TUC congress: Reject Carney’s ‘equality of sacrifice’

Neil Cafferky

The Trade Union Congress (TUC) met on 7-10 September off the back of the longest continuous decline in working class living standards in 100 years.

But with numerous speeches about the terrible impact of austerity on workers, in contrast to the increasing fortunes of the rich, Bank of England governor Mark Carney’s appearance as a guest speaker struck an odd note.

Carney claimed: “The burden of the great recession has been shared across the UK. Profits have been squeezed almost as much as labour costs. Employees have seen their real incomes reduced, but more people are in work as a result.”

Readers of the Socialist can be reassured that despite this ‘equality of sacrifice’, food banks and pay day lenders are yet to be inundated with big business bosses suffering the ill-effects of falling profits.

Role of the unions

Carney also seemed to misunderstand the purpose of trade unions. Commenting on the need for economic “reforms” to boost job growth he congratulated the TUC. “There is a clear danger of a misplaced, if not lost, generation of workers in the euro area and in the US.

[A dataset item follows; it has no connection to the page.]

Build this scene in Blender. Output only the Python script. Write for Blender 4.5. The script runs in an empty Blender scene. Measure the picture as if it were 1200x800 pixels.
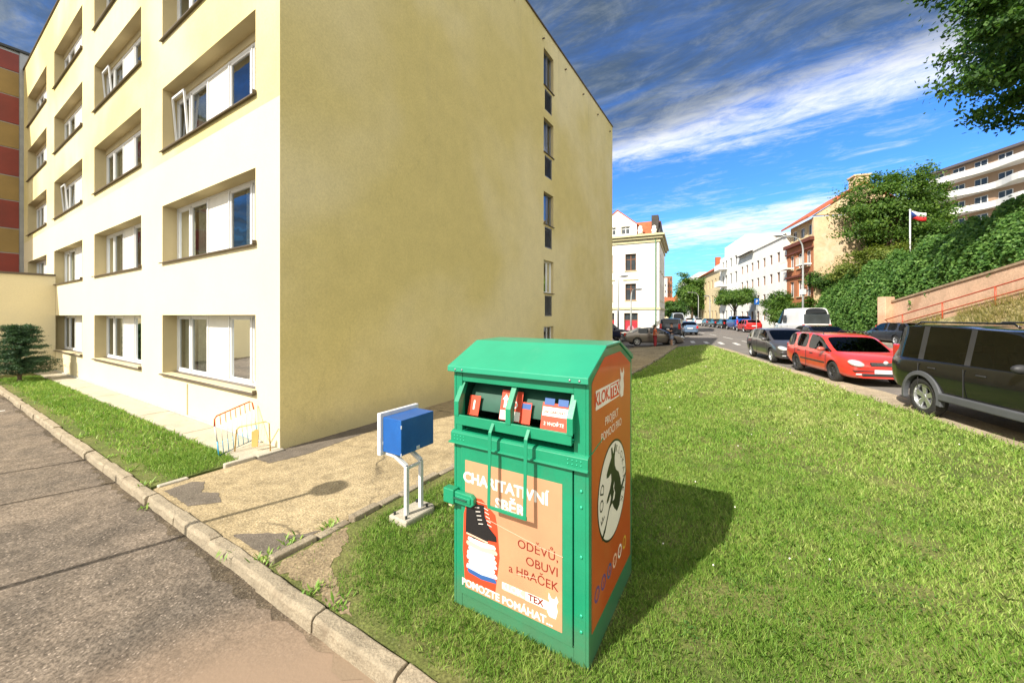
import bpy, bmesh, math, random
import numpy as np
from mathutils import Vector, Matrix
R = math.radians
random.seed(7); rng = np.random.default_rng(7)
scene = bpy.context.scene
col = scene.collection

# ------------------------------------------------------------ camera
cam_data = bpy.data.cameras.new("camera")
cam = bpy.data.objects.new("camera", cam_data); col.objects.link(cam)
cam.location = (0, 0, 2.4); cam.rotation_euler = (R(90), 0, 0)
cam_data.sensor_width = 36; cam_data.lens = 36 * 440 / 1200
cam_data.shift_y = -0.025
cam_data.clip_start = 0.05; cam_data.clip_end = 3000
scene.camera = cam

# ------------------------------------------------------------ sun and sky
SUN_EL, SUN_AZ = R(41), R(50)               # SUN_AZ: shadows fall towards (sin, cos)
sd = bpy.data.lights.new("sun", 'SUN'); sd.energy = 4.3; sd.angle = R(0.5); sd.color = (1, .93, .82)
sun = bpy.data.objects.new("sun", sd); col.objects.link(sun)
shadow_dir = Vector((math.sin(SUN_AZ) * math.cos(SUN_EL), math.cos(SUN_AZ) * math.cos(SUN_EL), -math.sin(SUN_EL)))
sun.rotation_euler = shadow_dir.to_track_quat('-Z', 'Y').to_euler()
world = bpy.data.worlds.new("World"); scene.world = world; world.use_nodes = True
wt = world.node_tree; wt.nodes.clear()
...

“Britain’s labour force and trade unions deserve great credit for ensuring that this risk is much lower in the UK. By sharing the burden, our economy is better positioned for the future.”

In reality, Carney was praising the TUC for holding back struggle to defend living standards. But cutting pay does not defend jobs. If your enemy is praising you, you must be doing something wrong!

The conference was dominated by the question of workers’ pay with motions backing a £10 an hour minimum wage and campaigns for a wage rise in the public sector overwhelmingly passed.

Public sector pay

Seconding the motion on public sector pay and living standards, Chris Baugh from the PCS said: “Now is the time to make the case for a pay rise.”

Moving the motion Unison general secretary Dave Prentice hinted at further strike action saying: “Unless employers negotiate we will build on the action on 14 October.”

The motion on £10 an hour minimum wage was moved by the BFAWU bakers’ union general secretary Ronnie Draper. Citing the $15 an hour movement in the US as an inspiration, he argued that £10 an hour would lift five million workers out of poverty.

Union members need to be clear with the leaders of the TUC that it is not the role of trade unions to assist the bosses to make greater profits. They already have people like Mark Carney and the mainstream parties for that. The congress’ demands for better wages will only be won through organisation and a determination to take action until they are achieved.